He graduated from the prestigious Academia de Artes Plásticas San Alejandro in Havana in 1962 with honors in sculpture and painting. He held his first one-man show at the Center of Art in Havana in 1964. Since then he has exhibited in some of the most important international venues. The Cuban booth at the XLII International Biennial Exhibition of Modern Art in Venice in 1988 was completely dedicated to his works. His work can be found in Museums and galleries in many countries including the Museo Nacional de Bellas Artes in Havana, the Musee d’Art Moderne in Paris; as well as museums in Russia, Somalia, Congo, Norway, Denmark, Finland and the U.S and other countries.

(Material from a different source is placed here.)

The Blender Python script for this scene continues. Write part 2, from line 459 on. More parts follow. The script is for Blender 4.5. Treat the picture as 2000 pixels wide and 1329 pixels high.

Manuel Mendive Hoyo was born on December 15, 1944, in Luyanó, the same Havana neighborhood where Wifredo Lam went back to live for a few months on his "retours au pays natal" in 1942 and where he made his first "rediscoveries" of that visual universe André Breton would later describe as an untrammelled union of real and magical worlds. It is mainly a dock and factory worker neighborhood.
Se Alimenta mi Espíritu 2007
The wooden house [where he was born] was built in 1900 by his maternal grandfather Fermín Hoyo Espelusín, a construction worker... This grandfather is the most direct family antecedent for Mendive's artistic talent, for he was also a carver and engraver. He would be sought for complicated architectural projects with decorative work and other nonfunctional aspects, such as the "Mudejar Palace" in the Plaza de las Ursulinas or the monument to General Antonio Maceo in the Havana park of the same name. During the building of the latter he was to be blinded in an accident. He was one of those anonymous master-builders who from colonial times spontaneously shaped "the style" of a city "without style" as it was aptly described by Carpentier in a memorable essay on the architecture of Havana; one of those eclectic "naifs" who were bold enough to invent scores of rare orders, with unusual, fancy columns and capitals whose design was hardly ever repeated throughout the kilometers of avenued porchways dating back to the turn of the century...
Writing about his work, the critic Edward Sullivan says, “I conceive of his work as daring, rebellious, unconventional and brave. He does not care about fashion or trends. His images, which so often incorporate and wildly transform the vestiges of African stimulus, do not appeal necessarily to those who seek the latest trend in the art world. Instead of intellectualized minimalism or hollow conceptualism, Mendive relies on the senses: thought, touch, color, breath, air, and fire”.